A New York State trial court judge applied a pro rata time on the risk allocation for pollution from manufactured gas plants on Long Island. Keyspan Gas East Corp. v. Munich Reinsurance America, Inc.,Index No. 604715/1997, Amended Decision and Order (N.Y. Sup. Ct. Oct. 22, 2014). The adopted formula will deem the policyholder self-insured for the years 1971 to 1982, when the New York legislature required policies to contain pollution exclusions in order for companies to bear the full burden of their polluting activities.

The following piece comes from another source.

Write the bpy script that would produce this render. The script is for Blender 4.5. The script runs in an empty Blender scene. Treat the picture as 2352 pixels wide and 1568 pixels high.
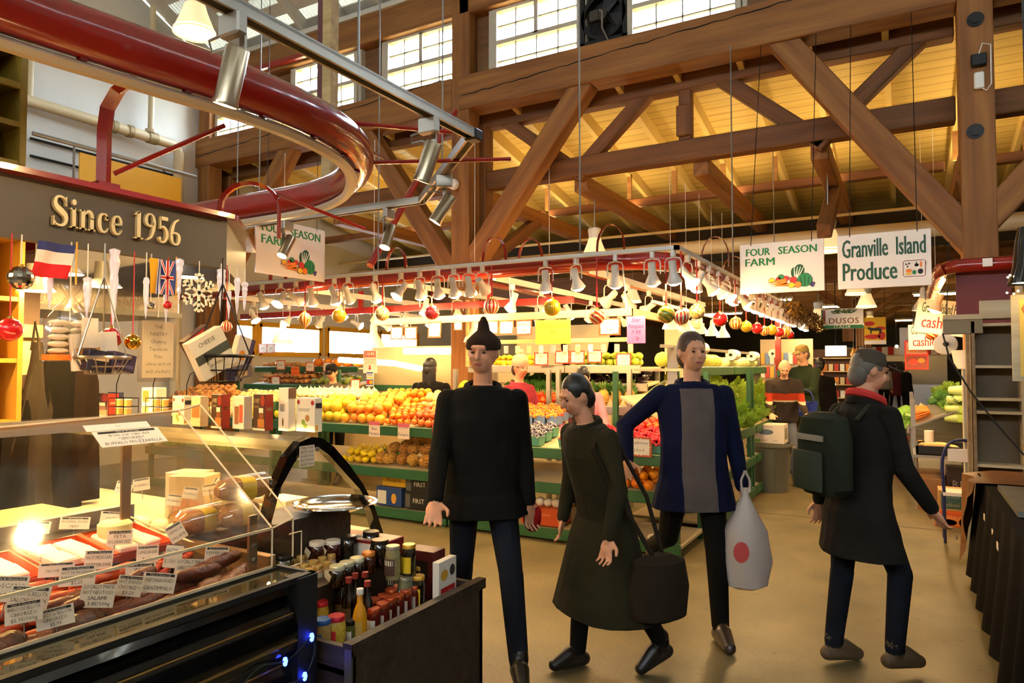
import bpy, bmesh, math, random
from mathutils import Vector, Matrix, Euler
from mathutils.bvhtree import BVHTree
random.seed(7)
SC = bpy.context.scene
COL = SC.collection
# ------------------------------------------------------------------ camera, sky, exposure
F_PX, PITCH, YAW, EYE = 1600.0, math.radians(2.07), math.radians(29.5), 1.6
cam_d = bpy.data.cameras.new('camera'); cam = bpy.data.objects.new('camera', cam_d); COL.objects.link(cam)
cam_d.sensor_width = 36; cam_d.lens = 36 * F_PX / 2352; cam_d.clip_start = .05; cam_d.clip_end = 300
cam.location = (0, 0, EYE); cam.rotation_euler = (math.pi/2 + PITCH, 0, YAW)
SC.camera = cam
SC.view_settings.view_transform = 'Standard'; SC.view_settings.look = 'None'
SC.view_settings.gamma = 1; SC.view_settings.use_curve_mapping = False
SC.view_settings.exposure = 0.52
SC.cycles.max_bounces = 6; SC.cycles.diffuse_bounces = 3; SC.cycles.glossy_bounces = 3
SC.cycles.transmission_bounces = 6; SC.cycles.transparent_max_bounces = 14
SC.cycles.sample_clamp_indirect = 4; SC.cycles.caustics_reflective = False; SC.cycles.caustics_refractive = False
wd = bpy.data.worlds.new('winter_sky'); SC.world = wd; wd.use_nodes = True
bg = wd.node_tree.nodes['Background']; bg.inputs[0].default_value = (.80, .9, 1, 1); bg.inputs[1].default_value = 32.0
LAMP_GAIN = 1.0
WARM = (1.0, .60, .22); WARMW = (1.0, .74, .42)

CAMR = cam.rotation_euler.to_matrix()
def ray(px, py): return CAMR @ Vector(((px-1176)/F_PX, -(py-784)/F_PX, -1))
def at_x(px, py, x): d = ray(px, py); return Vector((0, 0, EYE)) + d*(x/d.x)
def at_y(px, py, y): d = ray(px, py); return Vector((0, 0, EYE)) + d*(y/d.y)
def at_z(px, py, z): d = ray(px, py); return Vector((0, 0, EYE)) + d*((z-EYE)/d.z)
def at_d(px, py, dep):
    d = ray(px, py); return Vector((0, 0, EYE)) + d*(dep/(d.x*-math.sin(YAW)+d.y*math.cos(YAW)))

def lin(c):
    if isinstance(c, str):
        c = c.lstrip('#'); c = [int(c[i:i+2], 16)/255 for i in (0, 2, 4)]
        c = [x/12.92 if x <= .04045 else ((x+.055)/1.055)**2.4 for x in c]
    return (c[0], c[1], c[2], 1)
MATS = {}
def mat(name, col=(.8, .8, .8), rough=.5, metal=0, emit=None, es=0, var=0, noise=0, nscale=8, bump=0, bscale=40, alpha=1, trans=0, coat=0, stretch=None, col2=None, hue=0, spec=.5, ior=1.45):
    if name in MATS: return MATS[name]
    m = bpy.data.materials.new(name); m.use_nodes = True; MATS[name] = m
    nt = m.node_tree; N = nt.nodes; L = nt.links; b = N['Principled BSDF']
    c = lin(col); b.inputs['Base Color'].default_value = c
    b.inputs['Roughness'].default_value = rough; b.inputs['Metallic'].default_value = metal
    b.inputs['Specular IOR Level'].default_value = spec; b.inputs['IOR'].default_value = ior
    b.inputs['Alpha'].default_value = alpha; b.inputs['Transmission Weight'].default_value = trans
    b.inputs['Coat Weight'].default_value = coat
    if emit is not None:
        b.inputs['Emission Color'].default_value = lin(emit); b.inputs['Emission Strength'].default_value = es
    vec = None
    if noise or bump or col2:
        tc = N.new('ShaderNodeTexCoord'); vec = tc.outputs['Object']
        if stretch:
            mp = N.new('ShaderNodeMapping'); mp.inputs['Scale'].default_value = stretch
            L.new(vec, mp.inputs[0]); vec = mp.outputs[0]
    cur = None
    if noise or col2:
        nz = N.new('ShaderNodeTexNoise'); nz.inputs['Scale'].default_value = nscale; nz.inputs['Detail'].default_value = 5
        L.new(vec, nz.inputs['Vector'])
        rp = N.new('ShaderNodeValToRGB'); rp.color_ramp.elements[0].position = .3; rp.color_ramp.elements[1].position = .7
        c2 = lin(col2) if col2 else tuple(x*(1-noise) for x in c[:3])+(1,)
        rp.color_ramp.elements[0].color = c2; rp.color_ramp.elements[1].color = c
        L.new(nz.outputs['Fac'], rp.inputs[0]); cur = rp.outputs[0]
    if var or hue:
        oi = N.new('ShaderNodeObjectInfo'); hs = N.new('ShaderNodeHueSaturation')
        if cur: L.new(cur, hs.inputs['Color'])
        else: hs.inputs['Color'].default_value = c
        for amt, key, base in ((var, 'Value', 1), (hue, 'Hue', .5)):
            if not amt: continue
            mr = N.new('ShaderNodeMapRange'); mr.inputs[3].default_value = base-amt; mr.inputs[4].default_value = base+amt
            L.new(oi.outputs['Random'], mr.inputs[0]); L.new(mr.outputs[0], hs.inputs[key])
        cur = hs.outputs[0]
    if cur: L.new(cur, b.inputs['Base Color'])
    if bump:
        nb = N.new('ShaderNodeTexNoise'); nb.inputs['Scale'].default_value = bscale; nb.inputs['Detail'].default_value = 3
        L.new(vec, nb.inputs['Vector']); bp = N.new('ShaderNodeBump'); bp.inputs['Strength'].default_value = bump; bp.inputs['Distance'].default_value = .02
        L.new(nb.outputs['Fac'], bp.inputs['Height']); L.new(bp.outputs[0], b.inputs['Normal'])
    return m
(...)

Policyholder Keyspan Gas East Corporation sought coverage from Century Indemnity Company for the environmental cleanup of two former manufactured gas plants (MGP) that were operated by its predecessor, Long Island Lighting Company, beginning in 1903 and 1880. The Century policies covered the period between 1953 and 1969. This is not the first time the New York courts have grappled with coverage for MGP cleanup, so there was no real question that pro rata allocation would apply. Consol. Edison Co. of N.Y. v. Allstate Ins. Co., 98 N.Y.2d 208 (2002). Instead, the dispute focused on the period of property damage and when coverage was available in the marketplace.
The court held that there were questions of fact as to when the property damage began and ended, as well as the years that coverage was available in the marketplace for property damage caused by pollution. However, because the legislature intended policyholders to bear the cost of their pollution from 1971 to 1982, those years would be considered self-insured despite the unavailability of coverage in the marketplace. See also N.Y. Ins. L. § 46.
A final allocation order is set to be entered after trial, which is currently ongoing. The resulting order will provide further guidance under New York law for complex environmental coverage allocations such as these.